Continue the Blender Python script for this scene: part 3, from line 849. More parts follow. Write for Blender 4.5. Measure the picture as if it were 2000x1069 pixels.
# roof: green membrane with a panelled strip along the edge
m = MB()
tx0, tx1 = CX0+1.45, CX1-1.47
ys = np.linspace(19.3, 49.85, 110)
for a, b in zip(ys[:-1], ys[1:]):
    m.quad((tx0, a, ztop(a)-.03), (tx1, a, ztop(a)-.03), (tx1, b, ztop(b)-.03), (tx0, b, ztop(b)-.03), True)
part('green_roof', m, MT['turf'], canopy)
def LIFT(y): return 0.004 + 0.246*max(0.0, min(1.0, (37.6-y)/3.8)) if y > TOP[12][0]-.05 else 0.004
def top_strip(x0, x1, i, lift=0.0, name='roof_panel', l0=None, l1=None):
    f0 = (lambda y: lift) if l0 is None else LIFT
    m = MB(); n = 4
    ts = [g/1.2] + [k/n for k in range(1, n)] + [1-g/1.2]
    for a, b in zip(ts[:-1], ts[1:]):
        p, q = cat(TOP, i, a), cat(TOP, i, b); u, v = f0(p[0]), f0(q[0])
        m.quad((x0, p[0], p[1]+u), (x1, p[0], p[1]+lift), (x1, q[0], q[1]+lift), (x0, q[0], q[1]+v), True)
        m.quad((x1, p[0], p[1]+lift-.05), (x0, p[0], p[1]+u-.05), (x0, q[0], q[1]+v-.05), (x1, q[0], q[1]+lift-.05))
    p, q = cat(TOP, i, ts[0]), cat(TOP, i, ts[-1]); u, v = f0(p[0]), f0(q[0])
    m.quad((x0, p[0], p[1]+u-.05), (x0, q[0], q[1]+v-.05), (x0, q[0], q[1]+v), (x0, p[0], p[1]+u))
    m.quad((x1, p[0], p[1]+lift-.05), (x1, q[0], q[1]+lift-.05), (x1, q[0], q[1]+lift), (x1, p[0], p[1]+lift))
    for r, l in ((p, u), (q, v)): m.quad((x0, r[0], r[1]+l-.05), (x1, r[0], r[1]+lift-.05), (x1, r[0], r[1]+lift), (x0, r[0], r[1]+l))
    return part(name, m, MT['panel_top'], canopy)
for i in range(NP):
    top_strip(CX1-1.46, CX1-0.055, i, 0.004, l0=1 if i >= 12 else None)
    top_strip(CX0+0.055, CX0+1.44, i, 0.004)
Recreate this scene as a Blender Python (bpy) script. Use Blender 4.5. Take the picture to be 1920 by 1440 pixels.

§ THE TASK:
Give the listing above again, word for word.

§ SOLUTION:
Continue the Blender Python script for this scene: part 3, from line 849. More parts follow. Write for Blender 4.5. Measure the picture as if it were 2000x1069 pixels.
# roof: green membrane with a panelled strip along the edge
m = MB()
tx0, tx1 = CX0+1.45, CX1-1.47
ys = np.linspace(19.3, 49.85, 110)
for a, b in zip(ys[:-1], ys[1:]):
    m.quad((tx0, a, ztop(a)-.03), (tx1, a, ztop(a)-.03), (tx1, b, ztop(b)-.03), (tx0, b, ztop(b)-.03), True)
part('green_roof', m, MT['turf'], canopy)
def LIFT(y): return 0.004 + 0.246*max(0.0, min(1.0, (37.6-y)/3.8)) if y > TOP[12][0]-.05 else 0.004
def top_strip(x0, x1, i, lift=0.0, name='roof_panel', l0=None, l1=None):
    f0 = (lambda y: lift) if l0 is None else LIFT
    m = MB(); n = 4
    ts = [g/1.2] + [k/n for k in range(1, n)] + [1-g/1.2]
    for a, b in zip(ts[:-1], ts[1:]):
        p, q = cat(TOP, i, a), cat(TOP, i, b); u, v = f0(p[0]), f0(q[0])
        m.quad((x0, p[0], p[1]+u), (x1, p[0], p[1]+lift), (x1, q[0], q[1]+lift), (x0, q[0], q[1]+v), True)
        m.quad((x1, p[0], p[1]+lift-.05), (x0, p[0], p[1]+u-.05), (x0, q[0], q[1]+v-.05), (x1, q[0], q[1]+lift-.05))
    p, q = cat(TOP, i, ts[0]), cat(TOP, i, ts[-1]); u, v = f0(p[0]), f0(q[0])
    m.quad((x0, p[0], p[1]+u-.05), (x0, q[0], q[1]+v-.05), (x0, q[0], q[1]+v), (x0, p[0], p[1]+u))
    m.quad((x1, p[0], p[1]+lift-.05), (x1, q[0], q[1]+lift-.05), (x1, q[0], q[1]+lift), (x1, p[0], p[1]+lift))
    for r, l in ((p, u), (q, v)): m.quad((x0, r[0], r[1]+l-.05), (x1, r[0], r[1]+lift-.05), (x1, r[0], r[1]+lift), (x0, r[0], r[1]+l))
    return part(name, m, MT['panel_top'], canopy)
for i in range(NP):
    top_strip(CX1-1.46, CX1-0.055, i, 0.004, l0=1 if i >= 12 else None)
    top_strip(CX0+0.055, CX0+1.44, i, 0.004)
Recreate this scene as a Blender Python (bpy) script. Use Blender 4.5. Take the picture to be 1920 by 1440 pixels.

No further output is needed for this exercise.